Date: 2009-03-10 04:07 am (UTC)
From: [identity profile] don-fitch.livejournal.com
Oops! Yes. I should've said "...very few new-to-me words...". And quite a few of the rare words I did get seem to have been learned though the fandom/SCA overlap. But, basically, Free Rice expands my recognition vocabulary much more than my use one.

Date: 2009-03-09 05:17 am (UTC)
From: [identity profile] vgqn.livejournal.com
What fun! Though I'm astonished at how well I was doing at the paintings by just guessing at quite a number of those. Not sure what that means.

Date: 2009-03-09 05:40 am (UTC)
From: [identity profile] ladyjestocost.livejournal.com
What's with all the Impressionists?

Date: 2009-03-09 05:05 pm (UTC)
ext_28681: (Default)
From: [identity profile] akirlu.livejournal.com
I can never figure out the way they pick vocabulary, either, so I couldn't tell you. Maybe they feel they tend to be more famous than some other periods?
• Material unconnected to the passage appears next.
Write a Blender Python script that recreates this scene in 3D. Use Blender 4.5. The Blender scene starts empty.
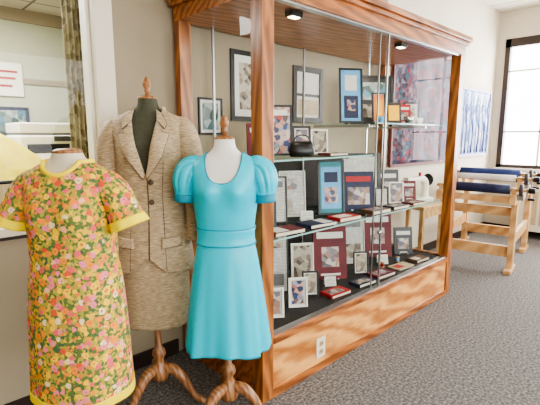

Date: 2009-03-09 06:24 am (UTC)
tysolna: (bookshop)
From: [personal profile] tysolna
It's definitely gotten harder, I can't get past 41 either. But it helps having read Shakespeare, it seems.

Date: 2009-03-09 07:11 pm (UTC)
From: [identity profile] frandowdsofa.livejournal.com
Oooh ta, I haven't played that for yonks, and it looks much more fun now!